Distant black hole is remarkably peckish, say astronomers

The unusually bright X-rays seen emanating from the edge of a distant galaxy are likely caused by a voracious black hole, say astronomers. 

X-ray (NASA/CXC/Univ of Strasbourg/M. Pakull et al); Optical (ESO/VLT/Univ of Strasbourg/M. Pakull et al); H-alpha (NOAO/AURA/NSF/CTIO 1.5m)
This image shows the galaxy NGC 7793 about 12 million light-years from Earth. The galaxy is home to the voracious black hole P13, which is easily seen as the brightest blue source near the bottom of the image.

A black hole is eating a star faster than scientists had thought was possible, and it's unleashing unusually bright X-ray signals that may help scientists understand a group of weird, superbright objects in deep space.

The discovery helps shed light on the origin of so-called ultraluminous X-ray sources, and also suggests that black holes can grow faster than previously thought, researchers say.

In the late 1970s, astronomers discovered sources of unusually bright X-rays blazing in deep space. It was long uncertain what these ultraluminous X-ray sources were. Scientists thought black holes powered these mysteries, with the matter around them giving off light as the black holes ripped it apart, but they disagreed about what the black holes' masses might be. [The Strangest Black Holes in Space]

Black hole (former) sun

Most black holes are created during the violent deaths of giant stars. These stellar-mass black holes weigh about three to 100 times the mass of the sun. On the other end of the size range are supermassive black holes that are millions to billions of times the mass of the sun,and lurk in the centers of galaxies.

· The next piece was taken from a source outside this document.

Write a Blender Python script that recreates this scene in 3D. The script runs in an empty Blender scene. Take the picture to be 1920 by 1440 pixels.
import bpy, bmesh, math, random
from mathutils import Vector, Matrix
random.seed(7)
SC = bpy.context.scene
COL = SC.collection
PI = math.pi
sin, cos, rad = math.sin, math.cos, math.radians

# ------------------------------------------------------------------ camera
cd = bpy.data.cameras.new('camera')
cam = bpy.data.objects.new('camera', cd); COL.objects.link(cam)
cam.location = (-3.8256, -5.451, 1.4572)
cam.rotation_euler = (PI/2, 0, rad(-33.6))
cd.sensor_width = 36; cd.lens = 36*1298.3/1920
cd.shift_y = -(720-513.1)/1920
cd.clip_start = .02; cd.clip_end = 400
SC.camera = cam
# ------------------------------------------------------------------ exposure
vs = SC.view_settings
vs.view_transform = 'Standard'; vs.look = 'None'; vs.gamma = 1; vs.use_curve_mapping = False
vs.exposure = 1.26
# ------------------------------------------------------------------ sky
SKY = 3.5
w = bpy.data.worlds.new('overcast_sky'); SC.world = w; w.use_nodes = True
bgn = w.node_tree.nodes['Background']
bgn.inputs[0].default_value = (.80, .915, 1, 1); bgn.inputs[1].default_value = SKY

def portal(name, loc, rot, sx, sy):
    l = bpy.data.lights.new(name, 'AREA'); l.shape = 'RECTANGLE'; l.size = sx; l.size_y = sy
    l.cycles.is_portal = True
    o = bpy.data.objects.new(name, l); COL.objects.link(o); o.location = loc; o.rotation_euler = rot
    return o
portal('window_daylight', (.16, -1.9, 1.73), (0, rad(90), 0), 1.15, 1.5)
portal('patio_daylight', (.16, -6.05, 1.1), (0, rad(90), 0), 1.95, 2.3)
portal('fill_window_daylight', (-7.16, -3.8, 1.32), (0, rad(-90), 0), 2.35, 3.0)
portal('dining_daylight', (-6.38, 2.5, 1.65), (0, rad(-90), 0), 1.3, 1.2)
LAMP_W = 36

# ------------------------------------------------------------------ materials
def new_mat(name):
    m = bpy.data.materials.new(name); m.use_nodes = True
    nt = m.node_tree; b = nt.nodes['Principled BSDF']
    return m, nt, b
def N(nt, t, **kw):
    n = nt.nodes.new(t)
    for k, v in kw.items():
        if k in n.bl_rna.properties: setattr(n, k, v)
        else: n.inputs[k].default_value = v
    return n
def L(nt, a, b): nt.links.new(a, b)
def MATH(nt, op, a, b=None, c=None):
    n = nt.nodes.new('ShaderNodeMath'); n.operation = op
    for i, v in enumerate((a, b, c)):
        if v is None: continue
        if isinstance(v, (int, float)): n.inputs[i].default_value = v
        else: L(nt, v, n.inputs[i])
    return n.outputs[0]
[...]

Ultraluminous X-ray sources have a brightness in between that of stellar-mass and supermassive black holes. As such, researchers suggested that these ultraluminous X-ray sources might involve intermediate-mass black holes that are hundreds to thousands of times the mass of the sun.

However, scientists have now identified one ultraluminous X-ray source, and it turns out not to be an intermediate-mass black hole, but rather an unusually bright stellar-mass black hole no more than 15 times the mass of the sun.

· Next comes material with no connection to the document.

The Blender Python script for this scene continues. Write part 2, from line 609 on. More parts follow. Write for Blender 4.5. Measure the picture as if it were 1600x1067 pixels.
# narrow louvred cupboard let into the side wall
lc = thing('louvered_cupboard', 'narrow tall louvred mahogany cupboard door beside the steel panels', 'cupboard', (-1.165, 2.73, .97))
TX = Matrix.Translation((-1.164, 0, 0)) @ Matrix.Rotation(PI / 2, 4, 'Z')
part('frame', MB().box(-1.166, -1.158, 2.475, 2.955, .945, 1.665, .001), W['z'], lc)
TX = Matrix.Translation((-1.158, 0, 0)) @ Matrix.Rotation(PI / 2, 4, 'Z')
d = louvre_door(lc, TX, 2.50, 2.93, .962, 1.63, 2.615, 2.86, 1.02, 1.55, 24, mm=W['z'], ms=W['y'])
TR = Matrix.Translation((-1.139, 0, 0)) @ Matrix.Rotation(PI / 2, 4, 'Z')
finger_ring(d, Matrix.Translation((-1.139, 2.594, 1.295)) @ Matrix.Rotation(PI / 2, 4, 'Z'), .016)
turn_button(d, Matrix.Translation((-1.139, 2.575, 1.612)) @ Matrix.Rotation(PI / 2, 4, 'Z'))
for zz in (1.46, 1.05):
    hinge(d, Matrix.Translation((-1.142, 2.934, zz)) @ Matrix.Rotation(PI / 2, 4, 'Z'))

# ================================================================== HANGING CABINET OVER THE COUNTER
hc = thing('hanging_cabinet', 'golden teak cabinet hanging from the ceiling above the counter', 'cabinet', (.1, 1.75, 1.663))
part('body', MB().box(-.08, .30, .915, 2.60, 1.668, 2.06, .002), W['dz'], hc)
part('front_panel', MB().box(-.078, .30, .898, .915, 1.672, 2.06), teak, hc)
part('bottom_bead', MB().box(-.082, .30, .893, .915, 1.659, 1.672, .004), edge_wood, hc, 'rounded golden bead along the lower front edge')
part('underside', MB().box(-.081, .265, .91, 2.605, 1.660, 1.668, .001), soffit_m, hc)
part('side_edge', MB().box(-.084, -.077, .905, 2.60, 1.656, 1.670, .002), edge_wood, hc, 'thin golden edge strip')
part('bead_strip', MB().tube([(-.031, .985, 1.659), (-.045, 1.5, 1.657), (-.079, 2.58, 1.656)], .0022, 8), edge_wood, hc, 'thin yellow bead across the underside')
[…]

"Black holes with relatively modest masses may find ways to radiate huge X-ray luminosities," lead study author Christian Motch, an astronomer at the University of Strasbourg in France, told Space.com.

Small black hole, fast eater

The discovery in question is a black hole labeled P13 in the outskirts of the nearby spiral galaxy NGC 7793, about 12 million light-years away. This black hole, by far the brightest X-ray source in its galaxy, was discovered more than 30 years ago by NASA's Einstein X-ray telescope.

The black hole possesses a companion star, a kind of blue supergiant 18 to 23 times the mass of the sun. As gas from this companion gets sucked into P13, this matter becomes very hot and bright, making the black hole at least a million times brighter than the sun.

The astronomers gazed at the black hole and its companion with a combination of optical and X-ray telescopes over the course of eight years — the European Southern Observatory's Very Large Telescope in Chile, as well as the European Space Agency's XMM-Newton and NASA's Chandra and Swift X-ray observatories in space. The researchers determined that the black hole and its companion star complete a very oval-shaped orbit around each other every 64 days.

When the black hole approaches the star, the X-rays from it heat up and brighten the side of the star facing the black hole. By carefully modeling this effect, the astronomers were able to estimate the black hole's mass.

Voracious appetite

The amount of light the black hole gives off suggests it gorges on gas at an exceptional rate — the equivalent of the mass of the moon every three weeks, or the mass of Earth every four years. This is significantly greater than a theoretical maximum known as the Eddington limit, which is the point at which the energy given off by matter rushing toward a black hole should curb the amount of matter feeding that black hole.

Increasingly, research suggests black holes can overcome the Eddington limit. These so-called super-Eddingtongrowth rates could have a number of different explanations — for instance, radiation that might normally help push matter away from the black hole could get absorbed by matter falling into the black hole, Motch said.

These new findings suggest that stellar-mass black holes growing at super-Eddington rates could help explain "a majority of ultraluminous sources," Motch said. However, some ultraluminous X-ray sources are too bright to be stellar-mass black holes, even assuming super-Eddington rates of growth, or the wavelengths of X-rays they give off are consistent with growth rates below the Eddington limit. These other ultraluminous X-ray sources "may be powered by high-mass stellar black holes up to 100 solar masses, or by intermediate-mass black holes," Motch said.

The black hole discovery is detailed in the Oct. 9 edition of the journal Nature.